Some sectors of the market are competitive with a number of companies working hard for market share. More mature industries often have fewer competitors, but can increase their business by improving the experience for customers.
That’s especially true when it can do so without significantly raising prices or otherwise having a trade-off. By improving customer experience, a company can build long-term brand loyalty. That’s hard to measure in terms of a dollar valuation, but it does make a great company stand out.
The past few years has seen the retail space get more competitive as brick-and-mortar firms have moved to also compete online. Home improvement retailer Lowe’s (LOW) is pushing for more market share online, by offering same-day shipping on its products.

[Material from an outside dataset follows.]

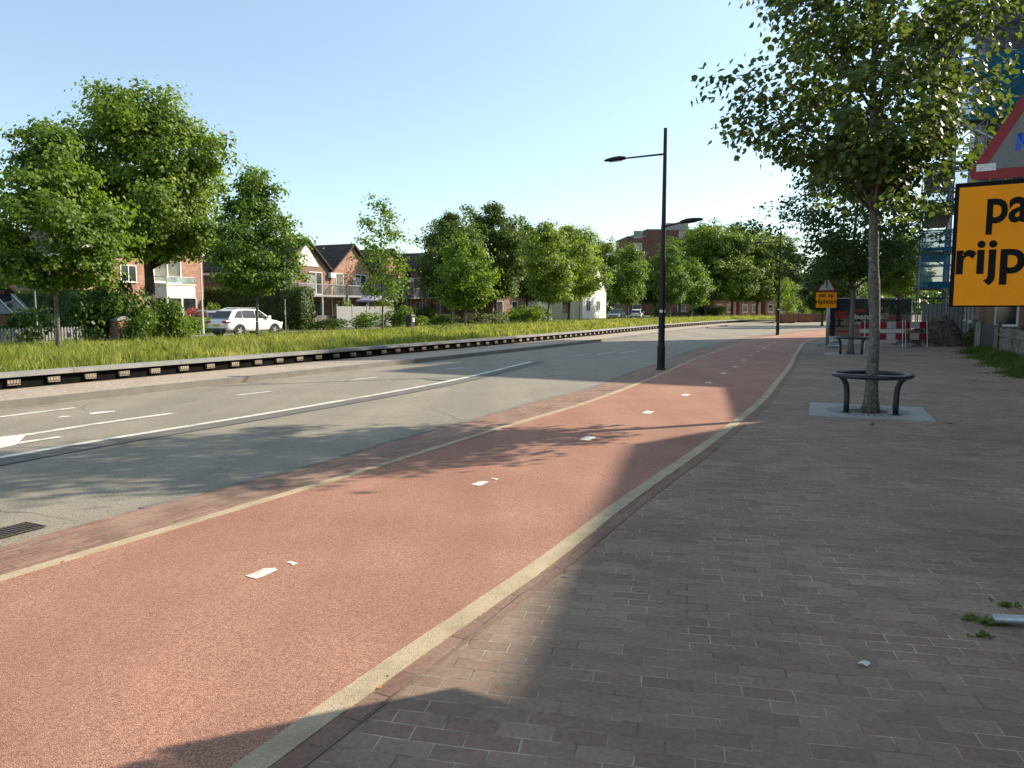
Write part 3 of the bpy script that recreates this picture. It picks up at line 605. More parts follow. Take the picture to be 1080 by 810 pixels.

The company is a bit behind its main competitor, Home Depot (HD) in that space. But Lowe’s has focused less on the contractor market and more on providing better products that homeowners can complete without a professional.

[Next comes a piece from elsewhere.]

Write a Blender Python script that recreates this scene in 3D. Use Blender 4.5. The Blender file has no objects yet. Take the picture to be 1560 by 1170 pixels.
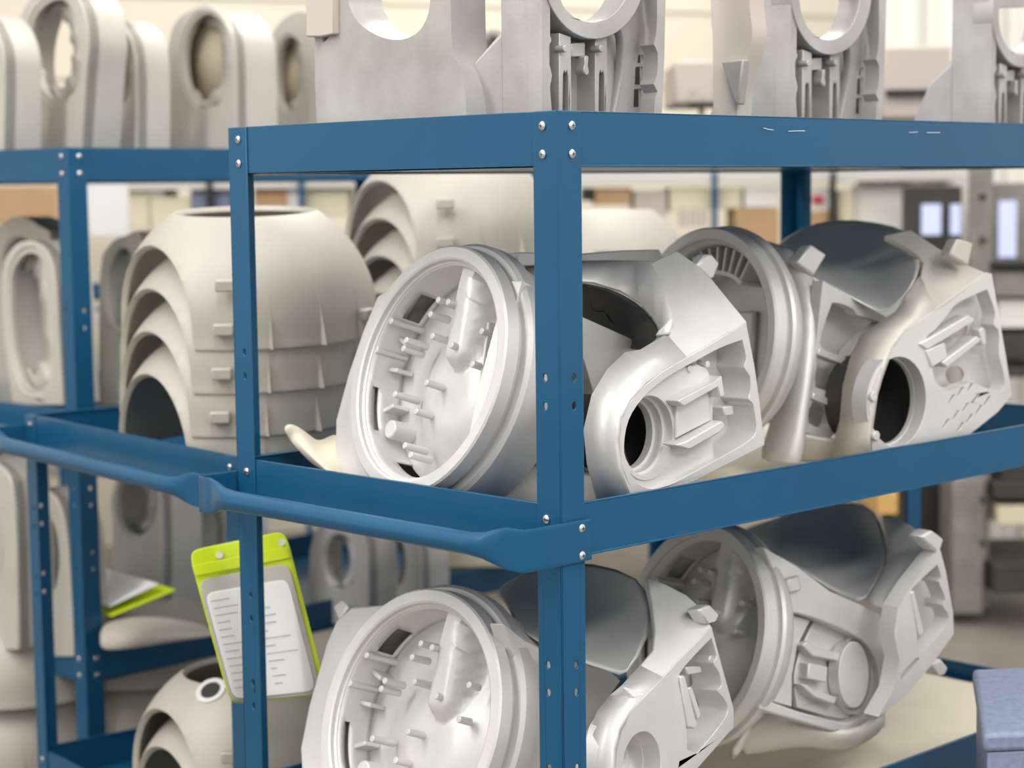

Action to take: Lowe’s is similarly valued to Home Depot, with both stocks going for about 20 times earnings. Lowe’s has a lower dividend, at 1.9 percent, but improving growth could lead to higher returns there over time. Those factors make Lowe’s attractive at current prices or on any drop.
For traders, shares should continue to trend higher. The October $240 calls, last going for about $6.95, could deliver mid-double-digit returns in the coming months.
Disclosure: The author of this article has no position in the company mentioned here, but may trade after the next 72 hours. The author receives no compensation from any of the companies mentioned in this article.